You’ve seen portfolios before. Probably too many this week. Most of them list the same frameworks, show the same todo apps, claim the same passion for clean code. And somewhere around the twentieth one, you stopped reading the descriptions and started just scanning for something that felt different.
That instinct is right. Because what you’re actually looking for isn’t on the resume.
80 repos · 32 public · 126K datapoints · Everything rendered from first principles.
Most developers ship features. I ship behavioral systems inside native products.
The stack changes. The operating question doesn’t: what invisible human pattern is deciding whether this product gets trusted, ignored, repeated, or abandoned?
I build that layer directly into the software. Native iOS apps. Procedural visual systems. Product loops that make emotional state, decision pressure, motivation drift, or interpersonal subtext measurable enough to design against.
Read the Room looks like your iMessage inbox, but the point is not the pixels. The point is that every character has a psychological profile, every response is scored, and every scenario teaches whether you can actually read a person instead of replaying canned tactics.

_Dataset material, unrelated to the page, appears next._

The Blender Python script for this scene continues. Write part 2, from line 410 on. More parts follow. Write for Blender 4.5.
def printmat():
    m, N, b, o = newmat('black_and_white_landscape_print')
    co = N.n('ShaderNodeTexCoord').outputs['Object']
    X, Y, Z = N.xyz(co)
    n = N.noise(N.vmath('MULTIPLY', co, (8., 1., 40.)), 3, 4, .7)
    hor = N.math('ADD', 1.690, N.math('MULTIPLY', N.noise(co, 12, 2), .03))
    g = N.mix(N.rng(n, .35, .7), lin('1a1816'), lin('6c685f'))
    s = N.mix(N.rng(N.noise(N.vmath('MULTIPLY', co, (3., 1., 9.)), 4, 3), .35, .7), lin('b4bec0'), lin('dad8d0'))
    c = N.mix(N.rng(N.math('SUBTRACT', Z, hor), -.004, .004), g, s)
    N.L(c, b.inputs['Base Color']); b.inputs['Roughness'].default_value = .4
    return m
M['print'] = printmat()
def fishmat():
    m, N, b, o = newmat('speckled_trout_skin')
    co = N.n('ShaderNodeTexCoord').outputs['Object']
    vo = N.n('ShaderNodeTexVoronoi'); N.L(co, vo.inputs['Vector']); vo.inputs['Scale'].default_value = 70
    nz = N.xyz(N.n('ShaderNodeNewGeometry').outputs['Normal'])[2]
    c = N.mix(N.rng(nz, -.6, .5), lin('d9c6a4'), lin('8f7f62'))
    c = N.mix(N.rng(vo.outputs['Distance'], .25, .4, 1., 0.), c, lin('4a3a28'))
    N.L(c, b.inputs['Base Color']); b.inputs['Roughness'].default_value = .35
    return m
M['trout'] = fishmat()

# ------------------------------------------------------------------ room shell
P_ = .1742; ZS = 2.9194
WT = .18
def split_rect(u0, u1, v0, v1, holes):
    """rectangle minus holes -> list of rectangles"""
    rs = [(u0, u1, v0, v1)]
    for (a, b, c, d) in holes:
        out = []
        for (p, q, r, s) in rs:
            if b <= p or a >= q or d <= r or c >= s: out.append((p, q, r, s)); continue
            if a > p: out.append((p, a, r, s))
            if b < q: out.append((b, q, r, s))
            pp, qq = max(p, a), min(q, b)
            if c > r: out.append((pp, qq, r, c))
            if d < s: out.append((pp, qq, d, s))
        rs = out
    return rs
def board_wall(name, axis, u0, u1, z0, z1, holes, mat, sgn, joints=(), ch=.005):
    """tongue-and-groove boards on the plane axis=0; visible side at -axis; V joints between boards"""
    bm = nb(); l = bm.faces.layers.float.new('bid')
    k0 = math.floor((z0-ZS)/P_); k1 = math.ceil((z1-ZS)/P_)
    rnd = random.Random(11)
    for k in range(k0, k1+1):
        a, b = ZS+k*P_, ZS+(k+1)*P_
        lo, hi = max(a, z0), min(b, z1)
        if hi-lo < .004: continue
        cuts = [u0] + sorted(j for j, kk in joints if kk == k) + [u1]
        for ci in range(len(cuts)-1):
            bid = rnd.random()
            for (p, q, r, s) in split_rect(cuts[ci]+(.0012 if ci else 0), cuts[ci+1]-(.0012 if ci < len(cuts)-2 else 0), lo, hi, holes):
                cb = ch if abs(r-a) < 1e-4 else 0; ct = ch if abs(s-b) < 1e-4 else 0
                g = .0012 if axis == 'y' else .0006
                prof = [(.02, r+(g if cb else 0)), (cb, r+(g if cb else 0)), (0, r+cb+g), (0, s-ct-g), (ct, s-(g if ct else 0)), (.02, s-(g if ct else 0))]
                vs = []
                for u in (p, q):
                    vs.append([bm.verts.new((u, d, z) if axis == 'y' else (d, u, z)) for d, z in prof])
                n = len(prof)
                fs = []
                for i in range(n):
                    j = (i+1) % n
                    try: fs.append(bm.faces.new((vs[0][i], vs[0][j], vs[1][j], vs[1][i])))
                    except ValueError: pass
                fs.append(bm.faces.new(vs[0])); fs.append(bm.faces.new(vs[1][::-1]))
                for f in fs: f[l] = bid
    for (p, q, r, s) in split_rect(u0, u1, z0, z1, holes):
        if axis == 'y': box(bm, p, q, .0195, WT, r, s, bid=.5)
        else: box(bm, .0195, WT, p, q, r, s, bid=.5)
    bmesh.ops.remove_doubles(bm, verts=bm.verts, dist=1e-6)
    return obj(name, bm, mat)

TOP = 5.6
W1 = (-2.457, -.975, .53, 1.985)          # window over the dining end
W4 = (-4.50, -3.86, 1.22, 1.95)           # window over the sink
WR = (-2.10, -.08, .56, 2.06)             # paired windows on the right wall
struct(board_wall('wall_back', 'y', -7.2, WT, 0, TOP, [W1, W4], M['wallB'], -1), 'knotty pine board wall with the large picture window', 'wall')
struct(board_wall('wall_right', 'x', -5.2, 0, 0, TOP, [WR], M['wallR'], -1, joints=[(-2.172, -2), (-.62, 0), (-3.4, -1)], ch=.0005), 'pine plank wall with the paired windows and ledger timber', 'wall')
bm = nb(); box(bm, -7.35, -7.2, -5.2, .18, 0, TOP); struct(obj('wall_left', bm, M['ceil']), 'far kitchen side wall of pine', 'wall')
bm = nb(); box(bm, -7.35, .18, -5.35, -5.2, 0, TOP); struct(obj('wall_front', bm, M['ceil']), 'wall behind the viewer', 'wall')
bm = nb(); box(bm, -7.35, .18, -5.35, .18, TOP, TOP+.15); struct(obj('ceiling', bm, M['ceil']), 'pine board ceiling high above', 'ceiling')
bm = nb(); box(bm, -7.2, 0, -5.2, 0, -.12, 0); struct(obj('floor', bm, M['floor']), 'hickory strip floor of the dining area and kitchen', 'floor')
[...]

When the final character turned out to be immune to every influence technique except authenticity, I kept it. Not because it sounded poetic. Because the system produced that result on its own.
Stillness takes the opposite problem: how do you build calm without stock assets, fake atmosphere, or generic wellness sludge? The answer there was procedural Canvas scenes, synthesized audio, and a product surface that feels soft even though the implementation underneath is mechanical and exacting.
WeighIt takes a dense intelligence-analysis method and turns it into a touchable iOS workflow. SoloFinance reduces freelance money anxiety to three numbers that fit on one screen. Different products. Same move: take something mentally noisy and engineer it into a clean operating surface.
That is the throughline. I’m not interested in shipping more screens. I’m interested in building products where the psychology is part of the architecture.
So when a team says, “the feature works, but users still don’t adopt it,” I usually find the same underlying failure: the model of the user is too shallow. The interface assumes rational behavior where the real driver is anxiety, ambiguity, status, privacy, avoidance, reward anticipation, or social risk.
That is the work I do best: native product engineering with a behavioral spine strong enough to change outcomes, not just visuals.